White Hall tasting room.


Warren at the tasting bar.

Back on the trail, our final stop was to Oakencroft Vineyard and Winery. Oakencroft is one of our personal favorites, and we consider our visits there to be a highlight of any visit to Charlottesville. Oakencroft was founded in 1983 by Felicia Warburg Rogan. She has been praised by former Virginia governors for her strong support of the Virginia wine industry, and Oakencroft wines are consistent medal winners. Located in Albermarle County, Oakencroft also offers views of rolling hills, and wines can be enjoyed with a picnic beside a large pond that attracts ducks and geese. Of course, we wanted to sample wine, and we made our way to the tasting room.

The Oakencroft tasting room.

The tasting room was busy, but we received expert attention from the staff. We enjoyed all wines that we tasted; the 2005 Seyval Blanc was described as “vibrant”, and it certainly was alive with citrus characters. Think “crisp” as well; this gold medal winner would pair well with seafood. Another noteworthy white was the 2005 Chardonnay which was fermented in stainless steel. Paul favored this crisp, elegant wine. We were both eager to sample the reds; in particular, we wanted to taste the 2003 Petit Verdot. Warren is a big fan of Virginia’s Petit Verdot, and Oakencroft produces excellent wines with this varietal. Deep amethyst colors suggest a fuller-bodied wine, and it presents dark fruit flavors and subtle mocha in the mouth. This 2003 Petit Verdot has a long yet smooth finish. What to serve with Petit Verdot? Leg of lamb with roasted vegetables would be a perfect match!

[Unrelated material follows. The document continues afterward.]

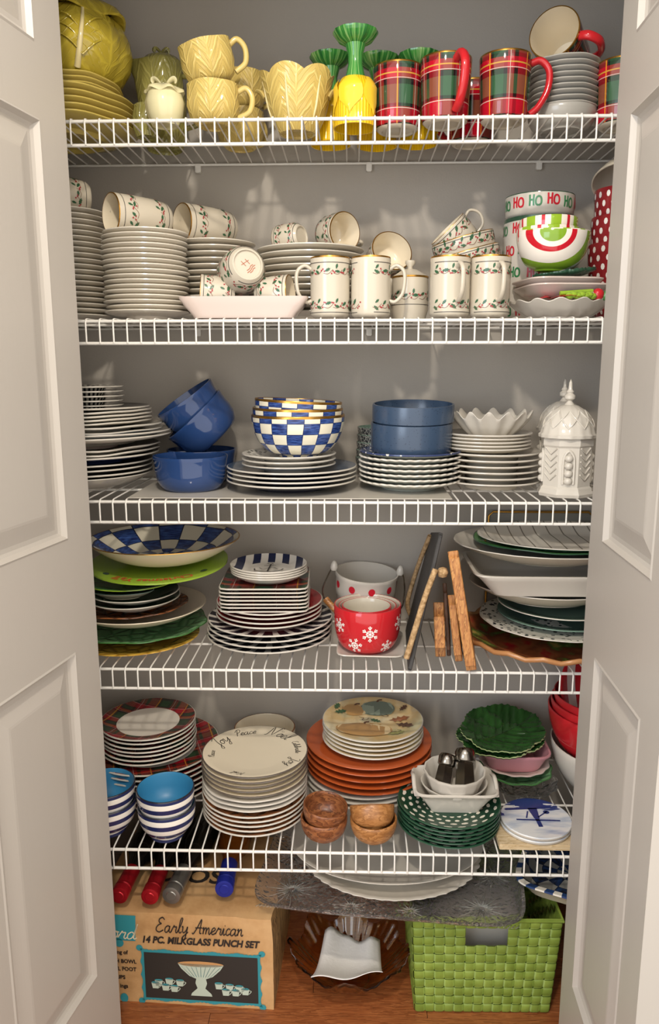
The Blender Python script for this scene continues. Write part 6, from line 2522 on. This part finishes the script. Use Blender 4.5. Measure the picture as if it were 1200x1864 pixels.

Warren at the tasting bar.

After our tasting we decided to enjoy a glass of Petit Verdot with chocolates. While nibbling and sipping, Felicia Warburg Rogan walked by our table, and we briefly chatted with her. Feleicia said that she recognized us, and Paul refreshed her memory that we were from the Virginia Wine Time blog. At that point she remembered reading our blog since she had bookmarked our site on her computer. We were very pleased to hear this! Before leaving Oakencroft, we purchased a few bottles of wine to bring home including the 2003 Petit Verdot. This ended our wonderful trip on the Monticello Wine Trail.

The Charlottesville area plays host to some of the best wineries in Virginia and the East Coast. If you are a Virginia wine lover, you simply must plan a trip to this historic area of Virginia and enjoy the wines. We cannot wait to return!

If you do visit any of these wineries, please tell them you read about them on the Virginia Wine Time blog.